Go from the first line to the line with "SLOPE, H0 = 0.065, 250.0" and return those lines verbatim, ends included.

(begin)

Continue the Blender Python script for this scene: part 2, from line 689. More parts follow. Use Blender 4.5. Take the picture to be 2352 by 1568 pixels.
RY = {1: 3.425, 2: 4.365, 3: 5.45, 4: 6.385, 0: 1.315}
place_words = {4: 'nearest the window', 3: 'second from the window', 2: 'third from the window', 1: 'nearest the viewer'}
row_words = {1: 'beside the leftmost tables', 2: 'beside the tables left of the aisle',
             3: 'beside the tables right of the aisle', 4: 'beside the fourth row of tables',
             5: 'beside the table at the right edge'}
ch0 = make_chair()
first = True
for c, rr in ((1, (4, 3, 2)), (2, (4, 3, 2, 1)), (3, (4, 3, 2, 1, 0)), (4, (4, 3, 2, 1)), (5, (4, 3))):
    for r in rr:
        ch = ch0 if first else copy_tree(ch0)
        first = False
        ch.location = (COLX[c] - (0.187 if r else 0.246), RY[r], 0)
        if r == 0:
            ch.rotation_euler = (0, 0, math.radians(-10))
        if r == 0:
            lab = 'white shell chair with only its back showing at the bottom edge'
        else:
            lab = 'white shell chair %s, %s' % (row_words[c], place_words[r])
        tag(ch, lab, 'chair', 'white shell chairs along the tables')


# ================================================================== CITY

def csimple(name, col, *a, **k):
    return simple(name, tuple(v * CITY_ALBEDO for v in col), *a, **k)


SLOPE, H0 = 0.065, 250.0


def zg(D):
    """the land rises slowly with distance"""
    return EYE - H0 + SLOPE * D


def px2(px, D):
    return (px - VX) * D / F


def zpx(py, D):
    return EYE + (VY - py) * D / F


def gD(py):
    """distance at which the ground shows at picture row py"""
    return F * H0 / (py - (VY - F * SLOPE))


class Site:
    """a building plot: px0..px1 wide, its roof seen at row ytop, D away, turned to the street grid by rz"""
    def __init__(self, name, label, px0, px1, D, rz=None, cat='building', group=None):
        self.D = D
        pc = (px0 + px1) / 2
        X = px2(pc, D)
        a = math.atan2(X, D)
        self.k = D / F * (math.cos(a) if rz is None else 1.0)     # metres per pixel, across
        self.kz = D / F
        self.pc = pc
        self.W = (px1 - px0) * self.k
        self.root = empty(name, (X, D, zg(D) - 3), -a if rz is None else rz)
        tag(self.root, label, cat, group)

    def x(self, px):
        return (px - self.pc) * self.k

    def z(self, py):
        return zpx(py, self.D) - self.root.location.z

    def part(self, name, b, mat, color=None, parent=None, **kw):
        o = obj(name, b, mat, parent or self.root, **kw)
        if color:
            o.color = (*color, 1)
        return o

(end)

- _Task result_
Continue the Blender Python script for this scene: part 2, from line 689. More parts follow. Use Blender 4.5. Take the picture to be 2352 by 1568 pixels.
RY = {1: 3.425, 2: 4.365, 3: 5.45, 4: 6.385, 0: 1.315}
place_words = {4: 'nearest the window', 3: 'second from the window', 2: 'third from the window', 1: 'nearest the viewer'}
row_words = {1: 'beside the leftmost tables', 2: 'beside the tables left of the aisle',
             3: 'beside the tables right of the aisle', 4: 'beside the fourth row of tables',
             5: 'beside the table at the right edge'}
ch0 = make_chair()
first = True
for c, rr in ((1, (4, 3, 2)), (2, (4, 3, 2, 1)), (3, (4, 3, 2, 1, 0)), (4, (4, 3, 2, 1)), (5, (4, 3))):
    for r in rr:
        ch = ch0 if first else copy_tree(ch0)
        first = False
        ch.location = (COLX[c] - (0.187 if r else 0.246), RY[r], 0)
        if r == 0:
            ch.rotation_euler = (0, 0, math.radians(-10))
        if r == 0:
            lab = 'white shell chair with only its back showing at the bottom edge'
        else:
            lab = 'white shell chair %s, %s' % (row_words[c], place_words[r])
        tag(ch, lab, 'chair', 'white shell chairs along the tables')


# ================================================================== CITY

def csimple(name, col, *a, **k):
    return simple(name, tuple(v * CITY_ALBEDO for v in col), *a, **k)


SLOPE, H0 = 0.065, 250.0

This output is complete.